The Kinetics and Mechanism of the Selective Oxidation of 20Fe–40Ni–10Mn–30Cr Alloy

Process environments of high carbon activity ( a c > 1) and low oxygen partial pressures ( p O2 ) are often encountered in the petrochemical industry. Under these conditions a type of corrosion known as metal dusting occurs. Previous work has identified a 20Fe–40Ni–10Mn–30Cr high temperature alloy as a potential metal dusting resistant material. Knowledge of the kinetics and mechanism of the oxidation of the alloy under low p O2 conditions would provide a better understanding of its corrosion resistant behavior and guide future alloy development.
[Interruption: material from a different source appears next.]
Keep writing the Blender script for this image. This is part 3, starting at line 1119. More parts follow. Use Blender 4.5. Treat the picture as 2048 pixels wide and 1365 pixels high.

The present work examines the selective oxidation of Mn and Cr in the 20Fe–40Ni–10Mn–30Cr alloy under low p O2 conditions. The conditions for oxidation were selected by fixing the p O2 value such that only Mn and Cr would oxidize. These p O2 values are representative of the conditions that exist in metal dusting type environments. A comparison of the oxide film chemistry and morphology with those formed under metal dusting conditions will inform whether the high carbon activity is playing a role in protective oxide film formation. Low p O2 values are obtained by using a 90:10 CO:CO 2 mixture at 1,000 K. Under these conditions an oxide film rapidly forms on the surface of the alloy. Analysis of the oxidized alloy by electron microscopy, X-ray diffraction, and X-ray photoelectron spectroscopy reveals that the oxide consists of a continuous spinel with the approximate stoichiometry of MnCr 2 O 4 , as well as islands of MnO and fibrillar structures of MnCr 2 O 4 stoichiometry. The parabolic rate constant for the growth of the spinel is determined from thermogravimetric analysis [ k p = (3.72 ± 0.01) × 10 −14 g 2 cm −4 s −1 ], TEM analysis [ k p = (6 ± 3) × 10 −14 g 2 cm −4 s −1 ] and cross-sectional SEM [ k p = (3 ± 1) × 10 −14 g 2 cm −4 s −1 ].